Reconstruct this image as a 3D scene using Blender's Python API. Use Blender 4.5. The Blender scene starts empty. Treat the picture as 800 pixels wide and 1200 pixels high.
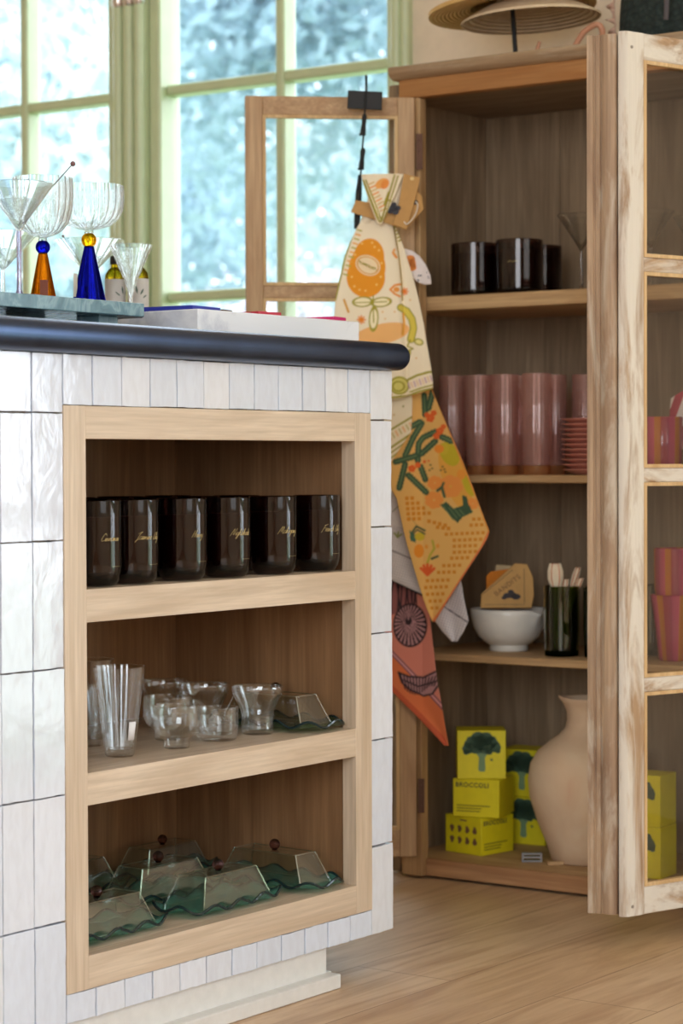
import bpy, bmesh, math, random
import numpy as np
from mathutils import Vector, Matrix
random.seed(7); rng = np.random.default_rng(7)
PI = math.pi
S = bpy.context.scene
COL = S.collection

# ------------------------------------------------------------------ camera
F_PX, YAW, PITCH, ROLL, EYE = 2696.96, 35.5496, -1.2349, -0.2087, 0.7328
_y, _t, _r = map(math.radians, (YAW, PITCH, ROLL))
fwd = Vector((-math.sin(_y)*math.cos(_t), math.cos(_y)*math.cos(_t), math.sin(_t)))
rt0 = Vector((math.cos(_y), math.sin(_y), 0)); up0 = rt0.cross(fwd)
rt = math.cos(_r)*rt0 + math.sin(_r)*up0; up = -math.sin(_r)*rt0 + math.cos(_r)*up0
cd = bpy.data.cameras.new('camera'); cam = bpy.data.objects.new('camera', cd); COL.objects.link(cam)
M = Matrix((rt, up, -fwd)).transposed().to_4x4(); M.translation = Vector((0, 0, EYE)); cam.matrix_world = M
cd.sensor_fit = 'VERTICAL'; cd.sensor_height = 36; cd.lens = F_PX/1200*36
cd.clip_start = .05; cd.clip_end = 200
cd.dof.use_dof = True; cd.dof.focus_distance = 3.02; cd.dof.aperture_fstop = 6.6
S.camera = cam

# ------------------------------------------------------------------ world, lights, exposure
w = bpy.data.worlds.new('daylight'); S.world = w; w.use_nodes = True
bg = w.node_tree.nodes['Background']; bg.inputs[0].default_value = (.80, .89, 1.0, 1); bg.inputs[1].default_value = 5.4
def area(name, loc, aim, sx, sy, power, col):
    l = bpy.data.lights.new(name, 'AREA'); l.shape = 'RECTANGLE'; l.size = sx; l.size_y = sy; l.energy = power; l.color = col
    o = bpy.data.objects.new(name, l); COL.objects.link(o); o.location = loc
    o.rotation_euler = (Vector(aim)-Vector(loc)).to_track_quat('-Z', 'Y').to_euler(); return o
area('side_window_daylight', (2.7, 1.4, 1.5), (-1.9, 2.3, .7), 2.6, 2.0, 26, (.82, .915, 1.0))
area('garden_door_daylight', (.75, 3.98, 1.15), (.75, 0, .9), 2.1, 2.1, 46, (.84, .925, 1.0))
area('rear_window_daylight', (.6, -2.4, 1.6), (-1.6, 2.6, .7), 2.4, 2.0, 118, (.86, .935, 1.0))
S.view_settings.view_transform = 'Standard'; S.view_settings.look = 'None'
S.view_settings.exposure = 0.0; S.view_settings.gamma = 1.0; S.view_settings.use_curve_mapping = False
S.cycles.transparent_max_bounces = 40; S.cycles.max_bounces = 14; S.cycles.transmission_bounces = 14; S.cycles.glossy_bounces = 6; S.cycles.diffuse_bounces = 5
S.cycles.caustics_reflective = False; S.cycles.caustics_refractive = False; S.cycles.sample_clamp_indirect = 6
S.cycles.use_denoising = True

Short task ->
Write out the whole listing exactly, and drop the pictures.

Right answer ->
Reconstruct this image as a 3D scene using Blender's Python API. Use Blender 4.5. The Blender scene starts empty. Treat the picture as 800 pixels wide and 1200 pixels high.
import bpy, bmesh, math, random
import numpy as np
from mathutils import Vector, Matrix
random.seed(7); rng = np.random.default_rng(7)
PI = math.pi
S = bpy.context.scene
COL = S.collection

# ------------------------------------------------------------------ camera
F_PX, YAW, PITCH, ROLL, EYE = 2696.96, 35.5496, -1.2349, -0.2087, 0.7328
_y, _t, _r = map(math.radians, (YAW, PITCH, ROLL))
fwd = Vector((-math.sin(_y)*math.cos(_t), math.cos(_y)*math.cos(_t), math.sin(_t)))
rt0 = Vector((math.cos(_y), math.sin(_y), 0)); up0 = rt0.cross(fwd)
rt = math.cos(_r)*rt0 + math.sin(_r)*up0; up = -math.sin(_r)*rt0 + math.cos(_r)*up0
cd = bpy.data.cameras.new('camera'); cam = bpy.data.objects.new('camera', cd); COL.objects.link(cam)
M = Matrix((rt, up, -fwd)).transposed().to_4x4(); M.translation = Vector((0, 0, EYE)); cam.matrix_world = M
cd.sensor_fit = 'VERTICAL'; cd.sensor_height = 36; cd.lens = F_PX/1200*36
cd.clip_start = .05; cd.clip_end = 200
cd.dof.use_dof = True; cd.dof.focus_distance = 3.02; cd.dof.aperture_fstop = 6.6
S.camera = cam

# ------------------------------------------------------------------ world, lights, exposure
w = bpy.data.worlds.new('daylight'); S.world = w; w.use_nodes = True
bg = w.node_tree.nodes['Background']; bg.inputs[0].default_value = (.80, .89, 1.0, 1); bg.inputs[1].default_value = 5.4
def area(name, loc, aim, sx, sy, power, col):
    l = bpy.data.lights.new(name, 'AREA'); l.shape = 'RECTANGLE'; l.size = sx; l.size_y = sy; l.energy = power; l.color = col
    o = bpy.data.objects.new(name, l); COL.objects.link(o); o.location = loc
    o.rotation_euler = (Vector(aim)-Vector(loc)).to_track_quat('-Z', 'Y').to_euler(); return o
area('side_window_daylight', (2.7, 1.4, 1.5), (-1.9, 2.3, .7), 2.6, 2.0, 26, (.82, .915, 1.0))
area('garden_door_daylight', (.75, 3.98, 1.15), (.75, 0, .9), 2.1, 2.1, 46, (.84, .925, 1.0))
area('rear_window_daylight', (.6, -2.4, 1.6), (-1.6, 2.6, .7), 2.4, 2.0, 118, (.86, .935, 1.0))
S.view_settings.view_transform = 'Standard'; S.view_settings.look = 'None'
S.view_settings.exposure = 0.0; S.view_settings.gamma = 1.0; S.view_settings.use_curve_mapping = False
S.cycles.transparent_max_bounces = 40; S.cycles.max_bounces = 14; S.cycles.transmission_bounces = 14; S.cycles.glossy_bounces = 6; S.cycles.diffuse_bounces = 5
S.cycles.caustics_reflective = False; S.cycles.caustics_refractive = False; S.cycles.sample_clamp_indirect = 6
S.cycles.use_denoising = True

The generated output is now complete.